Lesson 4: Holy Week

After Simon saw what happened, he was filled with awe and fell down before Jesus, saying, “Leave me, Rabbi, for I’m a sinner.”

– Luke 5:8 (TIB)

Devotion: Read Matthew 26:69-75 and 27:3-10. Earlier, at the Last Supper, Peter is willing to die for Jesus (Mt 26:33; Lk 22:33; Mt 26:51). However, like all the disciples, after Jesus surrenders himself to the authorities, Peter flees. He is ready to fight and die when he thinks a revolution is coming, but he does not understand why Jesus allows himself to be arrested without resisting. Like Judas, Peter does not understand the path Jesus has been called to walk. We are often like Peter, willing to face trials as long as we understand the reasons for them. And yet, the Holy Spirit does not inform us where our path leads or the reason we are called to walk it. God invites us to trust and keep walking. We do not have to understand to obey—but it certainly makes it easier. Our demand for understanding is a form of pride, the same pride all sin is built upon (Gen 1:36). Both Judas and Peter betray Jesus. One hangs himself; the other becomes the head of the church. Thanks be to God, failure and betrayal of God do not determine our future. Our response to God’s offer of forgiveness determines our future. What is the difference between Peter and Judas? What lessons do we need to learn from them?

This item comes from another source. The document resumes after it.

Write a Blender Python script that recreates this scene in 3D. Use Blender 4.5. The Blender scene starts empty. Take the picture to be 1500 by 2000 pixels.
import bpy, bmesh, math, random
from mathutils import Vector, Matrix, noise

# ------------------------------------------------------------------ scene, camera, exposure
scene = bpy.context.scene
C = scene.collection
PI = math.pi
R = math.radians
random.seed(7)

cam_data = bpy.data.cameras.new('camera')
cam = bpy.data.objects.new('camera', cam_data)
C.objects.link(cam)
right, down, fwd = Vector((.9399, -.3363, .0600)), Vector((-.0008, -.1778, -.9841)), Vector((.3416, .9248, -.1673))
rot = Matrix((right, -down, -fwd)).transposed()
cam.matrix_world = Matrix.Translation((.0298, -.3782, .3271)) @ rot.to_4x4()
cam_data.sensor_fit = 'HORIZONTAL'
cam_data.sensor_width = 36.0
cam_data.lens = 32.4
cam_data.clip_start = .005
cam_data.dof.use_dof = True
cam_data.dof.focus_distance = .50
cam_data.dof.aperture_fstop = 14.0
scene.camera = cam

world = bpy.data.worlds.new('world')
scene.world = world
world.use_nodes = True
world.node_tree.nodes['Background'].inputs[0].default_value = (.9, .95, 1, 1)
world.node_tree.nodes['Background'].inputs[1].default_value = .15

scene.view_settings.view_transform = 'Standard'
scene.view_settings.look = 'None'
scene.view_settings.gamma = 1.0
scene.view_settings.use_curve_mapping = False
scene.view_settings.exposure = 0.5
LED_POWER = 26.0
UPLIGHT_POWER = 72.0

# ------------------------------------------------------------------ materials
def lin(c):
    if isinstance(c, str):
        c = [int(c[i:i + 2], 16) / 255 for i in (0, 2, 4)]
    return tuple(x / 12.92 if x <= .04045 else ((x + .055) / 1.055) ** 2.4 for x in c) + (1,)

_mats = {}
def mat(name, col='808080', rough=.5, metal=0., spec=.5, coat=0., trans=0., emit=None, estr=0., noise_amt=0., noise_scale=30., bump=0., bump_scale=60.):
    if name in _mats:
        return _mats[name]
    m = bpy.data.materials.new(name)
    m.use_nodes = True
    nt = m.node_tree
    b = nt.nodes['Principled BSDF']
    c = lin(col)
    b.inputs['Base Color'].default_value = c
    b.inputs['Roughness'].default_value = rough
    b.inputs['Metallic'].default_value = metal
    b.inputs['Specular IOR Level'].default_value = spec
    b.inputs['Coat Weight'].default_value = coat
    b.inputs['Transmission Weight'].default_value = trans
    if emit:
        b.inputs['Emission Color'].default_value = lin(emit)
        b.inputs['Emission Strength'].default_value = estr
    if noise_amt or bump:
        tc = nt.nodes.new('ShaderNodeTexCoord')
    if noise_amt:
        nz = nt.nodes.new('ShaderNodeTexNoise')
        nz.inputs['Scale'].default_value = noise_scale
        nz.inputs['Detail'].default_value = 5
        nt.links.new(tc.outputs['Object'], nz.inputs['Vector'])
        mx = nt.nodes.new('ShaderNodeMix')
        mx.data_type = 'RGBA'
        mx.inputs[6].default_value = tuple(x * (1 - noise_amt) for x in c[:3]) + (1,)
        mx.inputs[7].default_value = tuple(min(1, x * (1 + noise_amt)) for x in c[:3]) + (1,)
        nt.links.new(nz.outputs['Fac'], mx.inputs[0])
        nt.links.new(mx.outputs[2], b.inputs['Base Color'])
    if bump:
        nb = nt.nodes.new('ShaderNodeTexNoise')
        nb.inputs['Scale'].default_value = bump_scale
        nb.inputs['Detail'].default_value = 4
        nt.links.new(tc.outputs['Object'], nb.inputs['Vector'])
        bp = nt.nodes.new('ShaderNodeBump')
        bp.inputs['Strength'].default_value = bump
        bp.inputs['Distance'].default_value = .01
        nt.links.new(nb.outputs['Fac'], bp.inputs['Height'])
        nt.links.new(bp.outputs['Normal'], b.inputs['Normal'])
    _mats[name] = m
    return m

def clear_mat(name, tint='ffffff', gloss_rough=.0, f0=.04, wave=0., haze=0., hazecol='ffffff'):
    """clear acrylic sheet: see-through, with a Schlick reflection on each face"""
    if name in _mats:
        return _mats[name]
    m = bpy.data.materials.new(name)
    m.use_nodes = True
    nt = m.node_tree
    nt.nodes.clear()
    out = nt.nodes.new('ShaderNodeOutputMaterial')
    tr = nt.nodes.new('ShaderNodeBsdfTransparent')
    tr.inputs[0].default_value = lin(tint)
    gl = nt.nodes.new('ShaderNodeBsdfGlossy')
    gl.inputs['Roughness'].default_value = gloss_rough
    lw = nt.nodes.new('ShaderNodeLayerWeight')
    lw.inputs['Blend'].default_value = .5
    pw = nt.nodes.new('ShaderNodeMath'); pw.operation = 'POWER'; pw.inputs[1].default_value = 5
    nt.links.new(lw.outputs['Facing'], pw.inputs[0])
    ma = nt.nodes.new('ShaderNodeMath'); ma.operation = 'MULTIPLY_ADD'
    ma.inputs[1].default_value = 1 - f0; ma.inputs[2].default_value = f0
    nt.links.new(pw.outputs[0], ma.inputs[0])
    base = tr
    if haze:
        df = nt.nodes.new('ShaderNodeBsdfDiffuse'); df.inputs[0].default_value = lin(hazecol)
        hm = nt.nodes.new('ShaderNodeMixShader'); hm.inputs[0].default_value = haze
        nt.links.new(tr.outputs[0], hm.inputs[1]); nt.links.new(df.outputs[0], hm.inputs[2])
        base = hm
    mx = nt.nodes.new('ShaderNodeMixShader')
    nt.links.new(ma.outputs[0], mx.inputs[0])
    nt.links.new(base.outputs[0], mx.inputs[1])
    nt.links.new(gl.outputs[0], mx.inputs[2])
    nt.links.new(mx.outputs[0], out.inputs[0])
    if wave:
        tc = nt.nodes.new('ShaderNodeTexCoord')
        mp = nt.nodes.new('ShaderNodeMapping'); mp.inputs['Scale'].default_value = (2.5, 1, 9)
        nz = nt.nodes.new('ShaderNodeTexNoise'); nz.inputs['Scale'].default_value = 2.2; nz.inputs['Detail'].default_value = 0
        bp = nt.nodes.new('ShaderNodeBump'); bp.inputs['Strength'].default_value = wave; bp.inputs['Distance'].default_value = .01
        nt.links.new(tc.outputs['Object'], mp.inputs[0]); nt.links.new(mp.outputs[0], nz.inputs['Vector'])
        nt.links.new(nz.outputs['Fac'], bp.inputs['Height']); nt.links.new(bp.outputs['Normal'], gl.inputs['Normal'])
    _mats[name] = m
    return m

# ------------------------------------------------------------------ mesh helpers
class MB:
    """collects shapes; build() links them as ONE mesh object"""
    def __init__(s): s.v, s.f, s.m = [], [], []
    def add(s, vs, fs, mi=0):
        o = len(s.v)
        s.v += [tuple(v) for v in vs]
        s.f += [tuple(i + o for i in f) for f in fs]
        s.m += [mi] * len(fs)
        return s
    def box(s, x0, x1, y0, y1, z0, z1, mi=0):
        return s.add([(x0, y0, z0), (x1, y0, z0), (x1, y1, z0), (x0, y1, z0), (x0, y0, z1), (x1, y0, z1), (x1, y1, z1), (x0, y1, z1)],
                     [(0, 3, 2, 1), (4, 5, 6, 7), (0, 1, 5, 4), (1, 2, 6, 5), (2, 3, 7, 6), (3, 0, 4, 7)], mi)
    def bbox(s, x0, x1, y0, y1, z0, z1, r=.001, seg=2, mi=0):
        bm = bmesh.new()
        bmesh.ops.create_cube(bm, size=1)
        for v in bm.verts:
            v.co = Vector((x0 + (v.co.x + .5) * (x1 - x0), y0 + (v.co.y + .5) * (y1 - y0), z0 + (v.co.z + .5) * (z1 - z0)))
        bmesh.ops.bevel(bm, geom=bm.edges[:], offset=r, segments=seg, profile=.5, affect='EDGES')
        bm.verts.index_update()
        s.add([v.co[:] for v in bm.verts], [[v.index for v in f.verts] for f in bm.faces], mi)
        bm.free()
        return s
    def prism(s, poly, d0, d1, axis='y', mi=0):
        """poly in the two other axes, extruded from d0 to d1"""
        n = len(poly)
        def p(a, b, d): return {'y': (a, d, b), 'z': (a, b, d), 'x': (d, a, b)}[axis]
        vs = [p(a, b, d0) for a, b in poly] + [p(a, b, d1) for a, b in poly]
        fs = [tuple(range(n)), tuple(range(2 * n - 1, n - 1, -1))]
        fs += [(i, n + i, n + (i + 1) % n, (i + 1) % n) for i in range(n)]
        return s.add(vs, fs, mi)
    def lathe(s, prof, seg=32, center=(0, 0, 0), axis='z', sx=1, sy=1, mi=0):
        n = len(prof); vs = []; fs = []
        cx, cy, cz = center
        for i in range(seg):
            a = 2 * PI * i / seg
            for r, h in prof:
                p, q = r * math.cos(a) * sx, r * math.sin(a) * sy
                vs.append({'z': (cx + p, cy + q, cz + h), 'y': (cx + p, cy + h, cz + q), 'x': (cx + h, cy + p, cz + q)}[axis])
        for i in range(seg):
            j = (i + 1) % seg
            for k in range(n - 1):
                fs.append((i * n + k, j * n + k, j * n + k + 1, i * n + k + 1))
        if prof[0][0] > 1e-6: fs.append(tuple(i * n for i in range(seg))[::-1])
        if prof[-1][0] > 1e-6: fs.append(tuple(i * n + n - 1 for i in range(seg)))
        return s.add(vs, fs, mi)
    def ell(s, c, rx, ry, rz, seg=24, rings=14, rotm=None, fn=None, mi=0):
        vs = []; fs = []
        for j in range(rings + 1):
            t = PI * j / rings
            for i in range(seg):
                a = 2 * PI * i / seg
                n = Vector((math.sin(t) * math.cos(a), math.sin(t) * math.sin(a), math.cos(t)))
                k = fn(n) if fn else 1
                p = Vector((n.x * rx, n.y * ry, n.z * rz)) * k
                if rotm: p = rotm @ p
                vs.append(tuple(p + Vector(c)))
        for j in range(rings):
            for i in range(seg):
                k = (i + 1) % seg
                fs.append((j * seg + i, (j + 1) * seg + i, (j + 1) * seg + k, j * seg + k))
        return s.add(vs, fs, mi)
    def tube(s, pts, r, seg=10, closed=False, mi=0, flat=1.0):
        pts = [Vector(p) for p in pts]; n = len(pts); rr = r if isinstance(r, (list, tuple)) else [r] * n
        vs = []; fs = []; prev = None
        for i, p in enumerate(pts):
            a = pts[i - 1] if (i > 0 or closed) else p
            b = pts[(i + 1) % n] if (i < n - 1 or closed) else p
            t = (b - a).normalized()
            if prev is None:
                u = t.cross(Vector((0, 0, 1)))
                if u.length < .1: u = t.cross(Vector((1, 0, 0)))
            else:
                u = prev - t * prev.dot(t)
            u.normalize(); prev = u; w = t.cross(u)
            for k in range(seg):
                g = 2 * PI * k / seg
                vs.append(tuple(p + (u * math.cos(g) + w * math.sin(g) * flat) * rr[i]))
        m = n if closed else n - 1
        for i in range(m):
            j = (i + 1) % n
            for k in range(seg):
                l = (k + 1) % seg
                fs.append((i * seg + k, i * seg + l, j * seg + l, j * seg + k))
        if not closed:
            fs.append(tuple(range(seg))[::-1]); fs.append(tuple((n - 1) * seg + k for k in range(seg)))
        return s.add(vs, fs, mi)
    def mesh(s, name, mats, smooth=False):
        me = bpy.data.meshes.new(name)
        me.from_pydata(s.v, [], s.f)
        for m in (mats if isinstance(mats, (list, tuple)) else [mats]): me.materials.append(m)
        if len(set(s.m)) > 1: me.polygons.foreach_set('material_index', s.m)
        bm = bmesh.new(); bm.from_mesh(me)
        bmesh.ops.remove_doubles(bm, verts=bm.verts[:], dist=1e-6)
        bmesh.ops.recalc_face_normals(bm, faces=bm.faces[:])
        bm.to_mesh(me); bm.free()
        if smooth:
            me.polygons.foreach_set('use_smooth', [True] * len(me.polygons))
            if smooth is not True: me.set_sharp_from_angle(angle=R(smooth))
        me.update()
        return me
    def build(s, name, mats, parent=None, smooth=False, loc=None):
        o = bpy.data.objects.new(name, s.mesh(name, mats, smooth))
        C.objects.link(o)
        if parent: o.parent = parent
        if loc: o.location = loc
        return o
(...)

Personal Worship Option: Pray for those who have betrayed God and feel abandoned in the world. Pray for those who are considering suicide, that they might come to know God’s love.

Dig A Little Deeper:

Read Matthew 26:31-35 to refresh your memory on Jesus’ prophecy of Peter’s denial.

26:69 The trial of Jesus runs parallel with the emotional “trial” of Peter. When have you betrayed God? What are the emotions Peter is likely experiencing?

26:73 Galileans, from the north, have a different accent than those from Judah, a southern region.

27:3 “Repented” means “changed his mind” and “turned in a different direction.” Repentance is one step toward new life, but not the only one. We are called to believe the good news as well (Mk 1:14-15), which means receiving the forgiveness the Holy Spirit offers. When have you repented, felt terrible for some word or action, but not taken the next step?

27:4 Again, Judas’ guilt and actions lend support to the theory he wanted to push Jesus into action, not cause his death.

27:5 Compare this passage to Acts 1:15-19. Matthew’s version emphasizes Judas’ feelings of guilt. Luke’s version in Acts emphasizes God’s active hand in Judas’ death.

27:6 Modern scholarship is not aware of any regulation preventing money taken in this way from being placed in the treasury.

27:9 Matthew quotes Zechariah 11:12-13, although his translation is unlike anything in the Hebrew or Greek versions of the Bible we have.